SUPPLIED DATA
○ ○ ○
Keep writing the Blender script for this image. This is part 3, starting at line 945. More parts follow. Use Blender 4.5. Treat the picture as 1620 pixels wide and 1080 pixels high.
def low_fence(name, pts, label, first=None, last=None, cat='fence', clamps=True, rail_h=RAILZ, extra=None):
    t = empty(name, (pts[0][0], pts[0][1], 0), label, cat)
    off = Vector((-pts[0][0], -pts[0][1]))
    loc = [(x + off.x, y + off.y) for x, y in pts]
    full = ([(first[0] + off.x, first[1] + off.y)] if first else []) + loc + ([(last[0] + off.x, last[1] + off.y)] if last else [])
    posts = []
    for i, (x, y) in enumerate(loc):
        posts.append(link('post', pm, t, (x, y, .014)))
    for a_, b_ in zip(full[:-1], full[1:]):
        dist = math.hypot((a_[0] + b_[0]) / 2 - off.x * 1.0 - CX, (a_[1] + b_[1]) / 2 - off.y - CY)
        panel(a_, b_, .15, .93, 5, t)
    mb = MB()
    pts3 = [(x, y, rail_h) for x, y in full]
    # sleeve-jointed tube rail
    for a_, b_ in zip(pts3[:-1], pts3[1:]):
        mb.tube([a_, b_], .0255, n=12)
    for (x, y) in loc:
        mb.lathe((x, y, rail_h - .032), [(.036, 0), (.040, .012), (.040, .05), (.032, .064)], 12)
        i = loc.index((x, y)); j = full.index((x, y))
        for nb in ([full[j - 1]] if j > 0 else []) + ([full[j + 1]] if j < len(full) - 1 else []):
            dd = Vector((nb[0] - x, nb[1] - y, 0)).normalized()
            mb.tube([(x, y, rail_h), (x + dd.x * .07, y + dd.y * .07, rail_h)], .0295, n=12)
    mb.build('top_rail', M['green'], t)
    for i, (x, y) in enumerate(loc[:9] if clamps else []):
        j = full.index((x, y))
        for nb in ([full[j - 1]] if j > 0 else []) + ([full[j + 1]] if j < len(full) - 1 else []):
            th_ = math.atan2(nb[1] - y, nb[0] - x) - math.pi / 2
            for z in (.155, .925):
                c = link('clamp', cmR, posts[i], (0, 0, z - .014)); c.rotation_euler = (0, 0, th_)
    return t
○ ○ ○
REQUIRED WORK
Write each line above out exactly.

EXERCISE OUTPUT
Keep writing the Blender script for this image. This is part 3, starting at line 945. More parts follow. Use Blender 4.5. Treat the picture as 1620 pixels wide and 1080 pixels high.
def low_fence(name, pts, label, first=None, last=None, cat='fence', clamps=True, rail_h=RAILZ, extra=None):
    t = empty(name, (pts[0][0], pts[0][1], 0), label, cat)
    off = Vector((-pts[0][0], -pts[0][1]))
    loc = [(x + off.x, y + off.y) for x, y in pts]
    full = ([(first[0] + off.x, first[1] + off.y)] if first else []) + loc + ([(last[0] + off.x, last[1] + off.y)] if last else [])
    posts = []
    for i, (x, y) in enumerate(loc):
        posts.append(link('post', pm, t, (x, y, .014)))
    for a_, b_ in zip(full[:-1], full[1:]):
        dist = math.hypot((a_[0] + b_[0]) / 2 - off.x * 1.0 - CX, (a_[1] + b_[1]) / 2 - off.y - CY)
        panel(a_, b_, .15, .93, 5, t)
    mb = MB()
    pts3 = [(x, y, rail_h) for x, y in full]
    # sleeve-jointed tube rail
    for a_, b_ in zip(pts3[:-1], pts3[1:]):
        mb.tube([a_, b_], .0255, n=12)
    for (x, y) in loc:
        mb.lathe((x, y, rail_h - .032), [(.036, 0), (.040, .012), (.040, .05), (.032, .064)], 12)
        i = loc.index((x, y)); j = full.index((x, y))
        for nb in ([full[j - 1]] if j > 0 else []) + ([full[j + 1]] if j < len(full) - 1 else []):
            dd = Vector((nb[0] - x, nb[1] - y, 0)).normalized()
            mb.tube([(x, y, rail_h), (x + dd.x * .07, y + dd.y * .07, rail_h)], .0295, n=12)
    mb.build('top_rail', M['green'], t)
    for i, (x, y) in enumerate(loc[:9] if clamps else []):
        j = full.index((x, y))
        for nb in ([full[j - 1]] if j > 0 else []) + ([full[j + 1]] if j < len(full) - 1 else []):
            th_ = math.atan2(nb[1] - y, nb[0] - x) - math.pi / 2
            for z in (.155, .925):
                c = link('clamp', cmR, posts[i], (0, 0, z - .014)); c.rotation_euler = (0, 0, th_)
    return t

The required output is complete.